YOUR OBJECTIVE:
The line containing "the fluorescent panels" marks the end: extract everything from the first line of the data through that line, exactly, with no pictures.

SUPPLIED DATA:
********************
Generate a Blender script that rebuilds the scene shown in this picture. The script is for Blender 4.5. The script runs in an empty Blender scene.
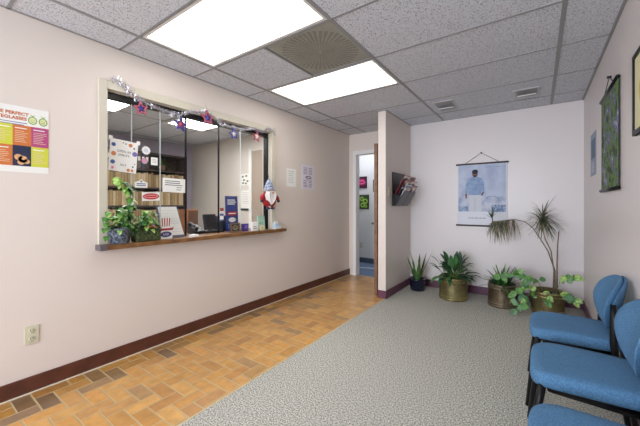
import bpy, bmesh, math, random
from mathutils import Vector, Matrix
PI = math.pi
R = math.radians
random.seed(7)
SC = bpy.context.scene
COL = SC.collection

# ------------------------------------------------------------------ camera
cd = bpy.data.cameras.new('camera'); cam = bpy.data.objects.new('camera', cd); COL.objects.link(cam)
cd.sensor_width = 36; cd.sensor_fit = 'HORIZONTAL'; cd.lens = 306.6 / 640 * 36
cd.shift_y = -8.43 / 640; cd.clip_start = 0.02
cam.location = (2.63, 0, 1.193); cam.rotation_euler = (PI / 2, 0, 0.6177)
SC.camera = cam

# ------------------------------------------------------------------ world, exposure, lights
SC.view_settings.view_transform = 'Standard'; SC.view_settings.look = 'None'
SC.view_settings.gamma = 1; SC.view_settings.exposure = 0.55
try: SC.view_settings.use_curve_mapping = False
except Exception: pass
wd = bpy.data.worlds.new('world'); SC.world = wd; wd.use_nodes = True
wd.node_tree.nodes['Background'].inputs[0].default_value = (0.62, 0.74, 1.0, 1)
wd.node_tree.nodes['Background'].inputs[1].default_value = 1.0

def area(name, loc, rot, sx, sy, power, col):
    l = bpy.data.lights.new(name, 'AREA'); l.shape = 'RECTANGLE'; l.size = sx; l.size_y = sy
    l.energy = power; l.color = col
    o = bpy.data.objects.new(name, l); COL.objects.link(o); o.location = loc; o.rotation_euler = rot
    return o
# daylight coming in through the street window behind the camera
DAY = area('daylight', (1.55, -3.72, 1.45), (R(90), 0, 0), 2.3, 1.5, 170, (0.80, 0.88, 1.0))
LAMP = 3.4       # glow of the fluorescent panels

# ------------------------------------------------------------------ materials
MATS = {}
def s2l(c):
    return tuple(((v / 255) / 12.92 if v / 255 <= .04045 else ((v / 255 + .055) / 1.055) ** 2.4) for v in c)
def mat(name, rgb, rough=.6, metal=0., noise=None, bump=None, emit=None, spec=None, lin=False, coat=0):
    """rgb 0-255 sRGB.  noise=(scale, amount[, rgb2])  bump=(scale, strength)"""
    if name in MATS: return MATS[name]
    m = bpy.data.materials.new(name); m.use_nodes = True; MATS[name] = m
    nt = m.node_tree; b = nt.nodes['Principled BSDF']
    c = s2l(rgb); b.inputs['Base Color'].default_value = (*c, 1)
    b.inputs['Roughness'].default_value = rough; b.inputs['Metallic'].default_value = metal
    if spec is not None: b.inputs['Specular IOR Level'].default_value = spec
    if coat: b.inputs['Coat Weight'].default_value = coat; b.inputs['Coat Roughness'].default_value = .15
    if noise or bump:
        tc = nt.nodes.new('ShaderNodeTexCoord')
    if noise:
        n = nt.nodes.new('ShaderNodeTexNoise'); n.inputs['Scale'].default_value = noise[0]; n.inputs['Detail'].default_value = 3
        nt.links.new(tc.outputs['Object'], n.inputs['Vector'])
        r = nt.nodes.new('ShaderNodeValToRGB'); r.color_ramp.elements[0].position = .38; r.color_ramp.elements[1].position = .62
        c2 = s2l(noise[2]) if len(noise) > 2 else tuple(v * (1 - noise[1]) for v in c)
        r.color_ramp.elements[0].color = (*c2, 1); r.color_ramp.elements[1].color = (*c, 1)
        nt.links.new(n.outputs['Fac'], r.inputs['Fac']); nt.links.new(r.outputs['Color'], b.inputs['Base Color'])
    if bump:
        n2 = nt.nodes.new('ShaderNodeTexNoise'); n2.inputs['Scale'].default_value = bump[0]; n2.inputs['Detail'].default_value = 4
        nt.links.new(tc.outputs['Object'], n2.inputs['Vector'])
        bp = nt.nodes.new('ShaderNodeBump'); bp.inputs['Strength'].default_value = bump[1]; bp.inputs['Distance'].default_value = .01
        nt.links.new(n2.outputs['Fac'], bp.inputs['Height']); nt.links.new(bp.outputs['Normal'], b.inputs['Normal'])
    if emit:
        b.inputs['Emission Color'].default_value = (*s2l(emit[0]), 1); b.inputs['Emission Strength'].default_value = emit[1]
    return m
def nodes_of(m): return m.node_tree.nodes, m.node_tree.links, m.node_tree.nodes['Principled BSDF']

WALL = mat('wall_paint', (223, 211, 201), .42, bump=(260, .06))
WALLB = mat('wall_paint_back', (222, 214, 212), .36, bump=(240, .06))
TRIM = mat('cream_trim_paint', (203, 195, 178), .4)
WHITE = mat('white_paint', (232, 230, 226), .45)
BASEB = mat('brown_vinyl_base', (96, 54, 40), .38, noise=(9, .25))
BLACK = mat('black_metal', (9, 9, 12), .4, spec=.3)
WOOD = mat('ledge_wood', (136, 96, 54), .4, noise=(14, .35, (104, 70, 38)))
DOORW = mat('door_wood', (136, 98, 72), .45, noise=(20, .3))
CHROME = mat('satin_chrome', (190, 188, 182), .3, 1.0)
PAPER = mat('white_paper', (236, 234, 228), .7)
INK = mat('grey_ink', (120, 120, 128), .7)
DINK = mat('dark_ink', (45, 45, 55), .7)

def ceiling_mat():
    m = mat('ceiling_tile', (216, 218, 226), .9)
    N, L, b = nodes_of(m)
    tc = N.new('ShaderNodeTexCoord')
    n = N.new('ShaderNodeTexNoise'); n.inputs['Scale'].default_value = 120; n.inputs['Detail'].default_value = 2
    L.new(tc.outputs['Object'], n.inputs['Vector'])
    r = N.new('ShaderNodeValToRGB'); e = r.color_ramp.elements
    e[0].position = .37; e[0].color = (*s2l((150, 151, 156)), 1); e[1].position = .45; e[1].color = (*s2l((217, 219, 227)), 1)
    L.new(n.outputs['Fac'], r.inputs['Fac']); L.new(r.outputs['Color'], b.inputs['Base Color'])
    bp = N.new('ShaderNodeBump'); bp.inputs['Strength'].default_value = .35; bp.inputs['Distance'].default_value = .004
    L.new(n.outputs['Fac'], bp.inputs['Height']); L.new(bp.outputs['Normal'], b.inputs['Normal'])
    return m
CEIL = ceiling_mat()
GRIDM = mat('ceiling_grid_paint', (146, 146, 148), .5)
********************
ANSWER TO THIS TASK:
Generate a Blender script that rebuilds the scene shown in this picture. The script is for Blender 4.5. The script runs in an empty Blender scene.
import bpy, bmesh, math, random
from mathutils import Vector, Matrix
PI = math.pi
R = math.radians
random.seed(7)
SC = bpy.context.scene
COL = SC.collection

# ------------------------------------------------------------------ camera
cd = bpy.data.cameras.new('camera'); cam = bpy.data.objects.new('camera', cd); COL.objects.link(cam)
cd.sensor_width = 36; cd.sensor_fit = 'HORIZONTAL'; cd.lens = 306.6 / 640 * 36
cd.shift_y = -8.43 / 640; cd.clip_start = 0.02
cam.location = (2.63, 0, 1.193); cam.rotation_euler = (PI / 2, 0, 0.6177)
SC.camera = cam

# ------------------------------------------------------------------ world, exposure, lights
SC.view_settings.view_transform = 'Standard'; SC.view_settings.look = 'None'
SC.view_settings.gamma = 1; SC.view_settings.exposure = 0.55
try: SC.view_settings.use_curve_mapping = False
except Exception: pass
wd = bpy.data.worlds.new('world'); SC.world = wd; wd.use_nodes = True
wd.node_tree.nodes['Background'].inputs[0].default_value = (0.62, 0.74, 1.0, 1)
wd.node_tree.nodes['Background'].inputs[1].default_value = 1.0

def area(name, loc, rot, sx, sy, power, col):
    l = bpy.data.lights.new(name, 'AREA'); l.shape = 'RECTANGLE'; l.size = sx; l.size_y = sy
    l.energy = power; l.color = col
    o = bpy.data.objects.new(name, l); COL.objects.link(o); o.location = loc; o.rotation_euler = rot
    return o
# daylight coming in through the street window behind the camera
DAY = area('daylight', (1.55, -3.72, 1.45), (R(90), 0, 0), 2.3, 1.5, 170, (0.80, 0.88, 1.0))
LAMP = 3.4       # glow of the fluorescent panels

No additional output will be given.